■ Data segment:
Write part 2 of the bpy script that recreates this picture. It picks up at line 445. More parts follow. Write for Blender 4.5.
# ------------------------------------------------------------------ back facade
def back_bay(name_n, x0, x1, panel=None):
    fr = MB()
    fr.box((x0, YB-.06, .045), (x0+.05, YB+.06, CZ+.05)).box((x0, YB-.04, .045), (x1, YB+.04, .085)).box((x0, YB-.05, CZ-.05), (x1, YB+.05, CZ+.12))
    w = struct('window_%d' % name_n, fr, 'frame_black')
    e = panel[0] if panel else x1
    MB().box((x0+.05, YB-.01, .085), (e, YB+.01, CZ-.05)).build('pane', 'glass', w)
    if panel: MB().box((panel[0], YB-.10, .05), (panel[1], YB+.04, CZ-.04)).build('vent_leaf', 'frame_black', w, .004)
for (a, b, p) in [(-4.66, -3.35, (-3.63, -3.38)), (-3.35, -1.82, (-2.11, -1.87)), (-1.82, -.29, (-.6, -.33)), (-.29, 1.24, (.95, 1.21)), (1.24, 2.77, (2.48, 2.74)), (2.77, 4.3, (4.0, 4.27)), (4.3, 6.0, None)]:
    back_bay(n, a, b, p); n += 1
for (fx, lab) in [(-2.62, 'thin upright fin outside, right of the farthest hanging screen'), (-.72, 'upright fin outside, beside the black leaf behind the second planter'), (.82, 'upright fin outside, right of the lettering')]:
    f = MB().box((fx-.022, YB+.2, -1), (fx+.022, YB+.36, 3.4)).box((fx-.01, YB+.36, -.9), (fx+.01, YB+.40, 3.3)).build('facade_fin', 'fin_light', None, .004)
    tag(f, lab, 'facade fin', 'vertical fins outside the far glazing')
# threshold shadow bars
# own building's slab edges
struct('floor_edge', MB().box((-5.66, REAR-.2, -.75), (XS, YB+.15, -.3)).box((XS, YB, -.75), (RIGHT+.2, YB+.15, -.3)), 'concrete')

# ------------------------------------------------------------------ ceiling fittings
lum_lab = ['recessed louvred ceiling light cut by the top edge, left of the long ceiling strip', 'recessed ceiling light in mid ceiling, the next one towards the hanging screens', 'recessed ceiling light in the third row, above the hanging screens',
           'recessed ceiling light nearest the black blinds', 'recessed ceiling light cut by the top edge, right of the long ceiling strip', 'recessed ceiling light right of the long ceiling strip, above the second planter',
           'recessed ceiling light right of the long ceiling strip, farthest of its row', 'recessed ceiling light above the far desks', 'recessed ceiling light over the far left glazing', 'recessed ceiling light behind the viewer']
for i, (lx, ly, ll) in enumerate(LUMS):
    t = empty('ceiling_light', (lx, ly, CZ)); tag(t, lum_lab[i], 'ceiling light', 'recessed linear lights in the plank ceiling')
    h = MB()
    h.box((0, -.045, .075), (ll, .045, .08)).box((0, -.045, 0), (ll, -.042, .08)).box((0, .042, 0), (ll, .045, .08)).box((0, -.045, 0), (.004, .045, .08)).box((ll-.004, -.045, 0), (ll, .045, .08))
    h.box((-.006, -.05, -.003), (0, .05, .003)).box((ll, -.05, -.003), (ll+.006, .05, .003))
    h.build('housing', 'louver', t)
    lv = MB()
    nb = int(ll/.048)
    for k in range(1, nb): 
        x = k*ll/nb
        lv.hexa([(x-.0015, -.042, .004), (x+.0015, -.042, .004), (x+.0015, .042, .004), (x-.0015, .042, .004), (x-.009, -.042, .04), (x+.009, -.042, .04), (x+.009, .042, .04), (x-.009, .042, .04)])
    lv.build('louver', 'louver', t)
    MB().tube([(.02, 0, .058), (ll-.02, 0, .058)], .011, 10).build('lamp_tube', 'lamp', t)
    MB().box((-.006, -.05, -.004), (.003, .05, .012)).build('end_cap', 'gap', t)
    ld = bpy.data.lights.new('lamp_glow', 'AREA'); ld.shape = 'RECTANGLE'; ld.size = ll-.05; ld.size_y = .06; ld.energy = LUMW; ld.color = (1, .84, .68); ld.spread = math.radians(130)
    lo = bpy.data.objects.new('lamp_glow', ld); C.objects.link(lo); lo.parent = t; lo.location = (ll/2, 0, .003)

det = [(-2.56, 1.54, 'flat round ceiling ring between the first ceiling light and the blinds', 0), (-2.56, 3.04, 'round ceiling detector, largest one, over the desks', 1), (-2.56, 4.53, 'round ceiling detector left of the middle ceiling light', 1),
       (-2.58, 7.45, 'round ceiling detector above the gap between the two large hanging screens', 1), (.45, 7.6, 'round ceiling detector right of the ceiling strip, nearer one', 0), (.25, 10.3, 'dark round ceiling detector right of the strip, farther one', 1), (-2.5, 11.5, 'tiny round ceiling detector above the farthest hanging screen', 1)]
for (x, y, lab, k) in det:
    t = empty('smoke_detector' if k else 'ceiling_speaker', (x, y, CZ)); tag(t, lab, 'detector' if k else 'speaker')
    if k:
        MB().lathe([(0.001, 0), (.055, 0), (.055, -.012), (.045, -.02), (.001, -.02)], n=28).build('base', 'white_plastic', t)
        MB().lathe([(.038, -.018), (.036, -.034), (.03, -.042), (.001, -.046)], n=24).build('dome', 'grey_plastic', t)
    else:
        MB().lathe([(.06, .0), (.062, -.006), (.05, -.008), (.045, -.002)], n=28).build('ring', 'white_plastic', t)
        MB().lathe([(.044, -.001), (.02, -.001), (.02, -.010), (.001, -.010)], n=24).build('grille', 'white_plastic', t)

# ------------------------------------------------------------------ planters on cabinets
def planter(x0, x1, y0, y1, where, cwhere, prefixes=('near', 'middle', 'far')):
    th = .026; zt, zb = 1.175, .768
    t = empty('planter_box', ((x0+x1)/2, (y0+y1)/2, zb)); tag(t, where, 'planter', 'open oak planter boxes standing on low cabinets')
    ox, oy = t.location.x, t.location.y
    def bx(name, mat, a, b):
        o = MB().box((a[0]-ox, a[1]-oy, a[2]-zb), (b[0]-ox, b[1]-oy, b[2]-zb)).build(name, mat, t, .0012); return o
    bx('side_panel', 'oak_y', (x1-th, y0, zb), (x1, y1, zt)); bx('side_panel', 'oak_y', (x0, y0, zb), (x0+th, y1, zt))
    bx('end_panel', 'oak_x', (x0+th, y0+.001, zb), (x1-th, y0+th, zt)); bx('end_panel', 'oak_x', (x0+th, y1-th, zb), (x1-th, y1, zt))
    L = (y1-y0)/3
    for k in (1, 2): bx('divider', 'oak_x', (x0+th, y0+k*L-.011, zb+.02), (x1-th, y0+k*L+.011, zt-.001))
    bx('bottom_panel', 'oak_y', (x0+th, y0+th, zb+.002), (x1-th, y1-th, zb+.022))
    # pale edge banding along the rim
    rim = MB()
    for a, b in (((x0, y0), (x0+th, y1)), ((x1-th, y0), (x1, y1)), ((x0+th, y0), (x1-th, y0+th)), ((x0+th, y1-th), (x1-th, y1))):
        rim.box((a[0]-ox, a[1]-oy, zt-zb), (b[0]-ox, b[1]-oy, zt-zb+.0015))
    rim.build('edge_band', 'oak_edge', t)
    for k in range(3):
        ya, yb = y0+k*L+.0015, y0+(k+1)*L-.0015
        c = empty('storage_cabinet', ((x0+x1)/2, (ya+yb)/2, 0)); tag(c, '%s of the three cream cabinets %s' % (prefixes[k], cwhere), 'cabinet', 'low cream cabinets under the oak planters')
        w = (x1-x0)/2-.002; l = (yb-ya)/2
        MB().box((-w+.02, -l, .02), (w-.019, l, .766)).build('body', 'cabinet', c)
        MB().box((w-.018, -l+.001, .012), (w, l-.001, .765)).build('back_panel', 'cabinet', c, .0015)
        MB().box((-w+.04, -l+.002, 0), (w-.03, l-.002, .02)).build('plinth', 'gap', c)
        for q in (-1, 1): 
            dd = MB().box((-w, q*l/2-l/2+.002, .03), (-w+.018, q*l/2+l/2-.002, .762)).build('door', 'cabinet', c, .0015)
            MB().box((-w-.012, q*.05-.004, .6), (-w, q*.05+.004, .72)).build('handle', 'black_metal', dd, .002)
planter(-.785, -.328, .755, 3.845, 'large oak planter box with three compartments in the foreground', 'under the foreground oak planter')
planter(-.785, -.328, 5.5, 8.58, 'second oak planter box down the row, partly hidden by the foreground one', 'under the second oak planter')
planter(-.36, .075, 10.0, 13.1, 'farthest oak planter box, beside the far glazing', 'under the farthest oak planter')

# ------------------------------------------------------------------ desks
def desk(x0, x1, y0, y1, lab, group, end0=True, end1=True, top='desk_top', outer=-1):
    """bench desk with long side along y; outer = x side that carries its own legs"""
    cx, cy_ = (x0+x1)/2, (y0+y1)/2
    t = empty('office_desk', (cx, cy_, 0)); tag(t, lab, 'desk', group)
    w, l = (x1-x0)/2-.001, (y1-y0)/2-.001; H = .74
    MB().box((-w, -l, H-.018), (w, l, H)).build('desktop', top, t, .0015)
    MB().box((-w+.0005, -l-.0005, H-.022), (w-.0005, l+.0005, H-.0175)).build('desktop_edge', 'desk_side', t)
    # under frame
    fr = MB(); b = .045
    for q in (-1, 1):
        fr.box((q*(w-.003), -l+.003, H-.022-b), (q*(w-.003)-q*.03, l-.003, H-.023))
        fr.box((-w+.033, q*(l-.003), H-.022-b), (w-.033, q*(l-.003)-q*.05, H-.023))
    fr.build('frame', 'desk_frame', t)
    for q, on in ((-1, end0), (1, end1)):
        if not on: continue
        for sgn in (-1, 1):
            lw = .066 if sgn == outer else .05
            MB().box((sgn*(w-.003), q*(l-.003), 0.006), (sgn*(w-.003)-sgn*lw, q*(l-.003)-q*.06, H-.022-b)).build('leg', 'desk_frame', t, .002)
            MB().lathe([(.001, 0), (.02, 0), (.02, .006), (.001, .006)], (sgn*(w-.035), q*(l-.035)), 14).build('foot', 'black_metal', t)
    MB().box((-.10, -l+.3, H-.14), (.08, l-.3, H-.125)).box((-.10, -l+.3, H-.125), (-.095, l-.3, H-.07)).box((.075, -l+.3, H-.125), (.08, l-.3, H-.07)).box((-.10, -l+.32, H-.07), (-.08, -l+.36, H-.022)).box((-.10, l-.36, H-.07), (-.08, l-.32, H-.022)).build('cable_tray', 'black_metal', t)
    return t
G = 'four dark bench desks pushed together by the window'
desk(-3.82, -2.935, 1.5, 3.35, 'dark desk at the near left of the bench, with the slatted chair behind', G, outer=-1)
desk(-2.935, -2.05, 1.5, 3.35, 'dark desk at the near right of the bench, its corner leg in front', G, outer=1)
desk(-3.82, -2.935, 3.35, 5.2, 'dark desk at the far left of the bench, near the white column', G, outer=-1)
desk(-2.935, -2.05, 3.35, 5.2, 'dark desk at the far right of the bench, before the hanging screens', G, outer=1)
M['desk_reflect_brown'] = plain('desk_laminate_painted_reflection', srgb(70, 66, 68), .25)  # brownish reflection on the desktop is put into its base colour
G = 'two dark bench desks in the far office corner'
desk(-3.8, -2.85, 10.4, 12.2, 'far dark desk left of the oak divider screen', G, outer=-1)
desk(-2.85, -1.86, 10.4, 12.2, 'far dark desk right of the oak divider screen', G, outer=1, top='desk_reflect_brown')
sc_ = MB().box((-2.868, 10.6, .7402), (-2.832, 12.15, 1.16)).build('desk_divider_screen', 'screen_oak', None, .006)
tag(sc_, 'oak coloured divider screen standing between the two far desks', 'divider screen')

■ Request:
Look above and repeat, character for character, the lines from the first one to the line with "YB+.15, -.3)), 'concrete')", counting both.

■ Final result:
Write part 2 of the bpy script that recreates this picture. It picks up at line 445. More parts follow. Write for Blender 4.5.
# ------------------------------------------------------------------ back facade
def back_bay(name_n, x0, x1, panel=None):
    fr = MB()
    fr.box((x0, YB-.06, .045), (x0+.05, YB+.06, CZ+.05)).box((x0, YB-.04, .045), (x1, YB+.04, .085)).box((x0, YB-.05, CZ-.05), (x1, YB+.05, CZ+.12))
    w = struct('window_%d' % name_n, fr, 'frame_black')
    e = panel[0] if panel else x1
    MB().box((x0+.05, YB-.01, .085), (e, YB+.01, CZ-.05)).build('pane', 'glass', w)
    if panel: MB().box((panel[0], YB-.10, .05), (panel[1], YB+.04, CZ-.04)).build('vent_leaf', 'frame_black', w, .004)
for (a, b, p) in [(-4.66, -3.35, (-3.63, -3.38)), (-3.35, -1.82, (-2.11, -1.87)), (-1.82, -.29, (-.6, -.33)), (-.29, 1.24, (.95, 1.21)), (1.24, 2.77, (2.48, 2.74)), (2.77, 4.3, (4.0, 4.27)), (4.3, 6.0, None)]:
    back_bay(n, a, b, p); n += 1
for (fx, lab) in [(-2.62, 'thin upright fin outside, right of the farthest hanging screen'), (-.72, 'upright fin outside, beside the black leaf behind the second planter'), (.82, 'upright fin outside, right of the lettering')]:
    f = MB().box((fx-.022, YB+.2, -1), (fx+.022, YB+.36, 3.4)).box((fx-.01, YB+.36, -.9), (fx+.01, YB+.40, 3.3)).build('facade_fin', 'fin_light', None, .004)
    tag(f, lab, 'facade fin', 'vertical fins outside the far glazing')
# threshold shadow bars
# own building's slab edges
struct('floor_edge', MB().box((-5.66, REAR-.2, -.75), (XS, YB+.15, -.3)).box((XS, YB, -.75), (RIGHT+.2, YB+.15, -.3)), 'concrete')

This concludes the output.